A birdie-four at the tenth – his first – was the ideal start for the Holywood man, and he’d add another at the 14th to get to two-under. He’d make a good up-and-down out of the greenside bunker at the par-5 15th, albeit at the second attempt having left his first shot in there, and he’d remain at -2 until the fourth hole where a beautifully flighted approach to the par-3 set up a five-foot birdie putt that he’d drain to get to three-under.

Leading the field in strokes gained off the tee, a rare miscue on the day arrived on the par-5 16th as he pushed his drive towards the right-side hazard, the ball ricocheting off the pond’s stone wall, but finding dry land the other side. Unfortunately for McIlroy, that dry land was deemed out of bounds, making the resulting bogey all the more frustrating given the ease with which he covered the hole with his second ball.

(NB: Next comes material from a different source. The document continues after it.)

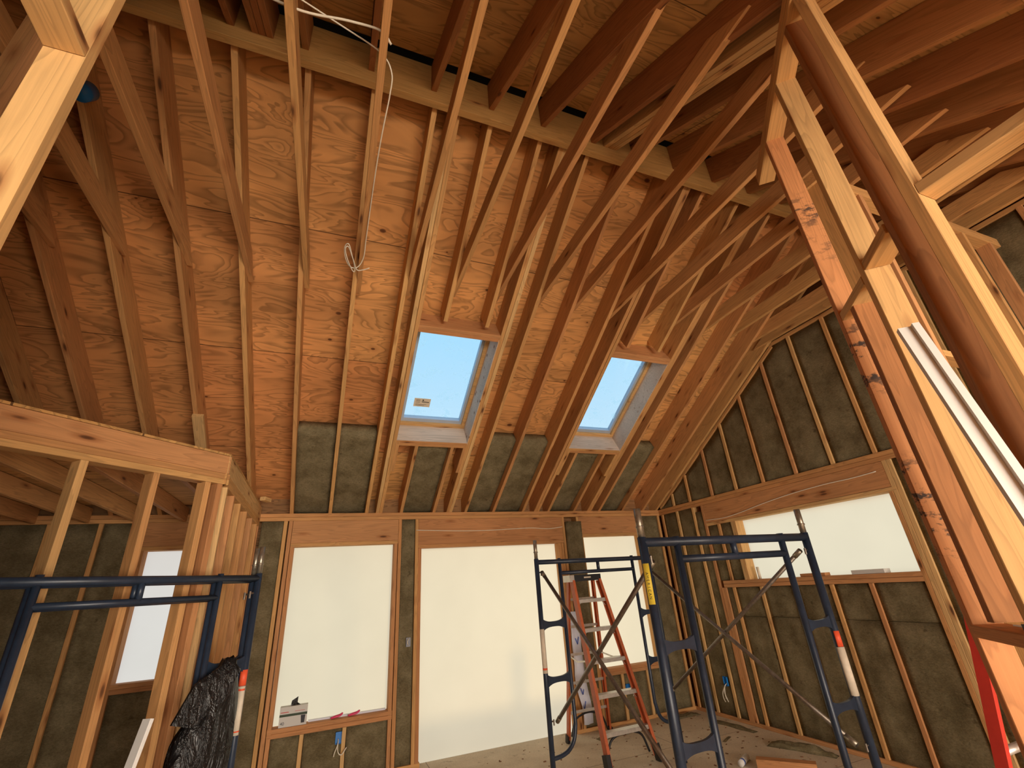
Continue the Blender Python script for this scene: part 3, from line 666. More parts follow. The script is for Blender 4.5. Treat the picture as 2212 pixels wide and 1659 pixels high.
# ------------------------------------------------------------------ closet with a deck on top, at the left
CC = V((-0.68, 3.70, 0)); DU = V((-0.70, -0.714, 0)).normalized(); DN = V((0.714, -0.70, 0)).normalized()   # diagonal front wall
def cl(t, n=0.0, z=0.0): p = CC + DU*t - DN*n; return V((p.x, p.y, z))
LW = 0.089
mit = (DN + V((1,0,0))).cross(V((0,0,1)))
Ldg = 2.3
for q, (z0, z1, mt, lab, nm) in enumerate([(2.425, 2.463, None, 'lower of the two plates on the angled closet wall', 'top_plate'), (2.464, 2.502, None, 'upper of the two plates on the angled closet wall', 'top_plate'),
                                       (2.503, 2.628, M_WR, 'reddish rim board on top of the angled closet wall', 'rim_board')]):
    th = LW if q < 2 else 0.04
    board(nm, cl(0.0, th/2, (z0+z1)/2), cl(Ldg, th/2, (z0+z1)/2), DN, th, z1-z0, mt, lab, 'plate' if q < 2 else 'rim board', 'plates and rim of the closet walls', None, mit)
    lab2 = lab.replace('angled closet wall', 'closet side wall that meets the back wall')
    board(nm, (-0.68-th/2, CC.y+0.0, (z0+z1)/2), (-0.68-th/2, D-0.001, (z0+z1)/2), (1,0,0), th, z1-z0, M_WP if q == 2 else None, lab2.replace('reddish', 'pale'), 'plate' if q < 2 else 'rim board', 'plates and rim of the closet walls', None, mit)
def diag_stud(t, name, lab, z0=0.039, z1=2.424, mat=None, wd=TH):
    return board('wall_stud', cl(t, LW/2, z0), cl(t, LW/2, z1), DU, wd, LW, mat, lab, 'stud', 'studs of the angled closet wall', None, None, None, 6, 0.003)
diag_stud(0.04, 0, 'right ply of the corner post of the closet', mat=M_WR)
diag_stud(0.125, 0, 'left ply of the corner post of the closet', mat=None)
diag_stud(0.455, 0, 'stud of the angled closet wall beside the corner post, dark carpenter marks', mat=None)
diag_stud(0.83, 0, 'pale stud of the angled closet wall with a rounded bark edge', mat=M_WP)
diag_stud(1.21, 0, 'third stud of the angled closet wall from the corner post', mat=None)
diag_stud(1.60, 0, 'fourth stud of the angled closet wall from the corner post', mat=None)
for q, y in enumerate((3.80, 4.12, 4.46, 4.86, 5.26, 5.66)):
    board('wall_stud', (-0.68-LW/2, y, 0.039), (-0.68-LW/2, y, 2.424), (0,1,0), TH, LW, (M_WP, M_WR, None, None, M_WR, None)[q], 'stud of the closet side wall, %s one back from the closet corner' % ORD[q], 'stud', 'studs of the closet side wall')
board('wall_stud', (-0.68-0.045, D-0.021, 0.039), (-0.68-0.045, D-0.021, 2.424), (0,1,0), 0.038, LW, M_WR, 'last stud of the closet side wall against the back wall', 'stud', 'studs of the closet side wall')
board('bottom_plate', (-0.725, CC.y+0.02, 0.02), (-0.725, D-0.002, 0.02), (1,0,0), LW, 0.038, None, 'plate on the floor under the closet side wall', 'plate')
board('bottom_plate', cl(0.0, LW/2, 0.02), cl(Ldg, LW/2, 0.02), DN, LW, 0.038, None, 'plate on the floor under the angled closet wall', 'plate')
for q, x in enumerate((-0.98, -1.385, -1.79, -2.20, -2.61, -3.0)):
    y0 = CC.y + (x-CC.x)*(DU.y/DU.x)+0.06 if x > -2.2 else 2.15
    board('floor_joist', (x, y0, 2.555), (x, D-0.002, 2.555), (1,0,0), TH, 0.14, None, 'joist under the closet deck, %s one from the closet side wall' % ORD[q], 'joist', 'joists under the closet deck')
dk = MB((-1.5, 4.5, 2.63))
pol = [(-0.68, 3.70), (-0.68, D-0.18), (XL+0.01, D-0.18), (XL+0.01, 2.1), (-2.25, 2.1)]
pol = [(x+0.001, y) for x, y in pol]
dk.add([(x, y, 2.630) for x, y in pol] + [(x, y, 2.645) for x, y in pol], [tuple(range(5)), tuple(range(5, 10))] + [(i, (i+1) % 5, 5+(i+1) % 5, 5+i) for i in range(5)])
tag(dk.build('closet_deck', M_PLYN), 'plywood deck lying on the joists above the closet', 'deck')
board('loose_board', (-1.235+0.06, 4.62, zb(4.62)-0.022), (-1.235+0.06, 5.70, zb(5.70)-0.022), (1,0,0), 0.089, 0.038, M_WP, 'short pale board fixed under a rafter just above the closet deck', 'board')
board('scrap_block', (-0.645, 5.50, 2.665), (-0.60, 5.62, 2.665), (0,0,1), 0.038, 0.06, M_WP, 'small scrap of wood on the rim of the closet by the back wall', 'wood scrap')

# ------------------------------------------------------------------ post near the camera at the left
def post(name, x0, x1, y0, y1, z0, z1, lab, mat=None, group=None, n1=None, cat='post'):
    return board(name, ((x0+x1)/2, (y0+y1)/2, z0), ((x0+x1)/2, (y0+y1)/2, z1), (1,0,0), x1-x0, y1-y0, mat, lab, cat, group, None, None, n1, 6, 0.002)
post('partition_stud', -0.804, -0.715, 1.08, 1.118, 0.0, zn(1.10)-0.01, 'pale brightly lit stud closest to the camera at the upper left', M_WP)
board('fire_block', (-0.7595, 1.078, 3.028), (-0.7595, 0.45, 3.028), (1,0,0), 0.089, 0.040, M_WP, 'orange toned block butting into the closest stud at the upper left', 'blocking')
post('partition_stud', -1.36, -1.27, 1.70, 1.738, 0.0, zn(1.72)-0.01, 'left one of the paired studs behind the closest stud at the upper left', M_W)
post('partition_stud', -1.26, -1.17, 1.64, 1.678, 0.0, zn(1.66)-0.01, 'right one of the paired studs behind the closest stud at the upper left', M_WR)

# ------------------------------------------------------------------ tall partition at the right
PU = V((0.665, 0.747, 0)).normalized(); PNv = V((0.747, -0.665, 0)).normalized()
def pstud(x, y, z0, z1, lab, mat=None, grp='tall studs of the angled partition'):
    return board('partition_stud', (x, y, z0), (x, y, z1), PU, TH, 0.089, mat, lab, 'stud', grp, None, None, None, 8, 0.004)
PTZ = 3.83
pstud(2.16, 1.06, 0.0, PTZ, 'tall reddish partition stud with black stains across its face', M_WS)
pstud(1.93, 0.80, 0.0, PTZ, 'tall pale partition stud behind the leaning white trim board', M_WP)
pstud(2.075, 0.955, 1.43, 2.645, 'short stud set between the stained tall stud and the pale one', M_WSHADE)
pstud(1.745, 0.592, 0.0, PTZ, 'dark faced tall stud at the corner of the partition', M_WSHADE)
for q in (0, 1):
    z = PTZ+0.019+q*0.038
    board('top_plate', V((1.66, 0.50, z)), V((2.37, 1.292, z)), PNv, 0.089, 0.038, None, '%s plate on top of the angled partition' % ('lower', 'upper')[q], 'plate', 'plates of the partition')
    board('top_plate', (1.6845, 0.53, z), (1.6845, 0.40-q*0.06, z), (1,0,0), 0.089, 0.038, None, '%s plate on top of the partition passing the camera' % ('lower', 'upper')[q], 'plate', 'plates of the partition')
post('partition_stud', 1.640, 1.729, 0.490, 0.528, 0.0, PTZ, 'closest tall stud at the right, bright along its lower edge', M_WP, None, None, 'stud')
post('partition_stud', 1.640, 1.729, 0.075, 0.113, 0.0, 3.66, 'stud crossing the top right corner of the picture', M_W, None, None, 'stud')
board('fire_block', (1.6845, 0.489, 2.70), (1.6845, 0.115, 2.70), (1,0,0), 0.089, 0.040, M_WP, 'bright horizontal block running right from the closest tall stud', 'blocking')
board('fire_block', V((1.765, 0.615, 2.70)), V((1.912, 0.780, 2.70)), PNv, 0.089, 0.040, M_W, 'orange lit block between the closest tall stud and the pale one', 'blocking', 'blocks in the angled partition', None, None, None)
board('fire_block', V((1.947, 0.820, 2.665)), V((2.146, 1.043, 2.665)), PNv, 0.089, 0.040, M_WP, 'pale block between the pale tall stud and the stained one', 'blocking', 'blocks in the angled partition')
board('partition_sill', V((1.70, 0.545, 1.395)), V((2.146, 1.043, 1.395)), PNv, 0.105, 0.038, M_WR, 'reddish board laid flat between the tall studs with a tool on it', 'board')
# shaft wall going towards the gable
for q, x in enumerate((2.70, 3.07, 3.46, 3.85, 4.24, 4.62)):
    board('partition_stud', (x, 1.21, 0.0), (x, 1.21, PTZ), (1,0,0), TH, 0.089, (M_W, M_WR)[q % 2], 'stud of the rear shaft wall, %s one counting towards the gable' % ORD[q], 'stud', 'studs of the rear shaft wall')
for q in (0, 1):
    z = PTZ+0.019+q*0.038
    board('top_plate', (2.66, 1.21, z), (W, 1.21, z), (0,1,0), 0.089, 0.038, None, '%s plate on top of the rear shaft wall' % ('lower', 'upper')[q], 'plate', 'plates of the partition')
for q, (a, b) in enumerate(((2.722, 3.05), (3.09, 3.44), (3.48, 3.83))):
    board('fire_block', (a, 1.21, 2.66), (b, 1.21, 2.66), (0,1,0), 0.089, 0.038, (M_WP, M_W, M_WR)[q], 'block in the rear shaft wall, %s one counting towards the gable' % ORD[q], 'blocking', 'blocks in the rear shaft wall')

# leaning white trim board
tr = empty('trim_board', (1.11, 0.22, 0)); a, b = V((1.11, 0.22, 0.0)), V((1.594, 0.652, 2.275))
sd = PNv
MB(a).beam(a, b, sd, 0.054, 0.016).build('board_face', M_WHT, tr)
off = (b-a).normalized().cross(sd)*-0.014
MB(a).beam(a+sd*0.014+off, b+sd*0.014+off, sd, 0.018, 0.014).build('moulded_edge', M_WHT, tr)
tag(tr, 'long white primed trim board leaning against the tall studs at the right', 'trim board')

# small tool on the partition sill
t0 = V((1.985, 0.862, 1.4155)); tl = empty('utility_knife', t0)
MB(t0).beam(t0+V((-0.06, -0.075, 0.009)), t0+V((0.02, 0.02, 0.009)), PNv, 0.024, 0.017).build('handle', M_BLK, tl)
MB(t0).beam(t0+V((0.02, 0.02, 0.009)), t0+V((0.058, 0.062, 0.009)), PNv, 0.014, 0.004).build('blade', M_ALU, tl)
tag(tl, 'small dark hand tool lying on the flat reddish board between the tall studs', 'hand tool')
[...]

He’d finish the day in style, however, rolling in an 11-footer for his fourth birdie of the day, and a three-under round that was just two off the lead with the afternoon wave beginning their rounds.

“I feel relaxed here,” Rory told the press afterwards. “I think if you come back to the site of your first win on Tour, and I’ve gotten to know the Harris really well and it’s just a level of comfort at this golf course and at this club that I probably don’t have any other venue on Tour. That’s a big part of the reason.”

The course has changed a little since his first win in 2010, and McIlroy feels that the changes play into his hands.

“It’s probably made it a little better,” he said. “The golf course has become a little bigger, a little longer. There’s one less par 5, which probably isn’t great for me, but then there’s a couple really hard par 4s put in there. I think it suited me both ways. And I’ve always had a level of comfort on this golf course, whether it was back in the sort of 2011-2012 era or sort of post-PGA in 2017. If you look at all the results, I certainly excel here in May rather than when we played it in August and it was full of bermuda, I struggled with that a little bit. When it’s like this and overseeded, I feel like it’s — that’s sort of the right in my wheelhouse.”

Seamus Power was playing two groups behind McIlroy, and also began with a birdie at the par-5 opener, but bogeys at 15 and 18 were offset with another birdie at the par-3 17th, and he’d make the turn at level par.

His third bogey of the day came at the third hole, moving the Waterford man the wrong side of par, and it appeared that what could’ve been a good opening effort was slipping away, particularly when his birdie putt at the fourth slipped agonisingly by.

But Power has become accustomed to life on the PGA Tour and has proven himself worthy of his lofty world ranking, and this was on full display as he’d birdie three of the closing five holes, including back-to-back birdies on 16 and 17, to reach the clubhouse on -2.

Kevin Streelman, KH Lee and Taylor Moore were the best of the early starters, the trio carding five-under 66s to set the target for Shane Lowry and the rest of the afternoon wave to chase.